The lawsuit claims MGM missed numerous red flags and should have done more to prevent Paddock from opening fire and kept closer tabs on his suspicious activity after he checked into the hotel.

According to the Wednesday suit, Paddock had installed two cameras in the hallway outside his room and had allegedly brought in at least 10 suitcases filled with 23 firearms, including AR-15 style and AK-47 style rifles, between Sept. 30 and Oct. 1, the day of the shooting.

The suit also contends that Mandalay Bay failed to respond in a timely manner to the shooting of one of its security guards outside Paddock’s suite and should have been better prepared for such an attack.

“In today’s world, it is reasonably predictable that a crazy gunman will open fire in a mass open-air concert,” Lombardo argues. “It is foreseeable that someone is going to bring a gun and shoot at a crowd. They have to step it up. They are required to provide extra security. They should have had a plan in place.”

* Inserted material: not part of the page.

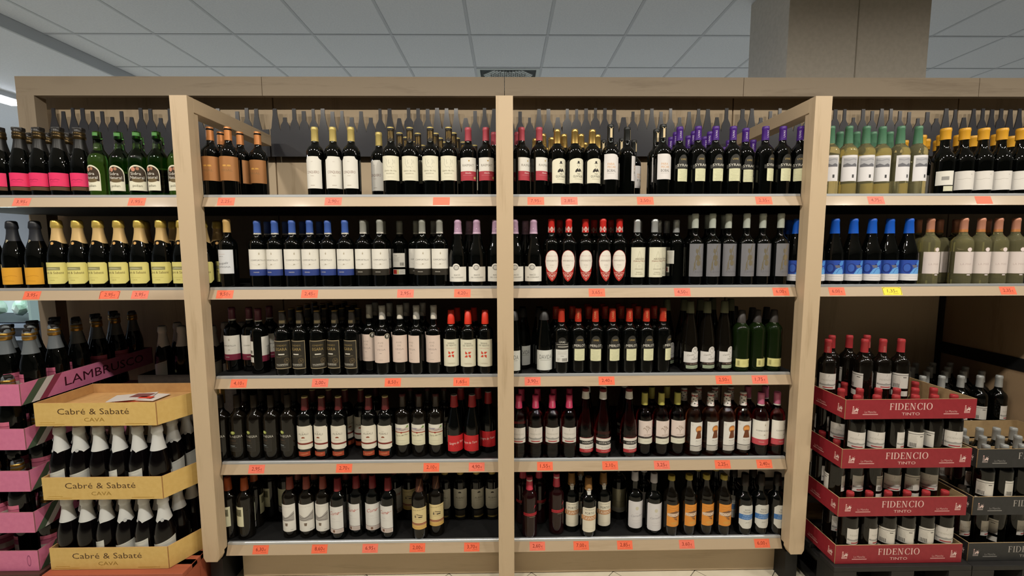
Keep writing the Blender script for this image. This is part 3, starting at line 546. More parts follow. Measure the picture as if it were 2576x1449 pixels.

The lawsuit also accuses the festival organizer, Live Nation, of being negligent and failing to provide an adequate exit plan and adequate security at the event.

“Twenty-two thousand people were there and nobody knew which way to go,” Lombardo says. “On Friday security was tight, on Saturday security was tight but by Sunday they were not wanded and they just walked in. The security got lax.”

As Mandalay Bay and MGM face more lawsuits over response time and negligence over exit plans, perhaps more victims will soon step forward with further lawsuits.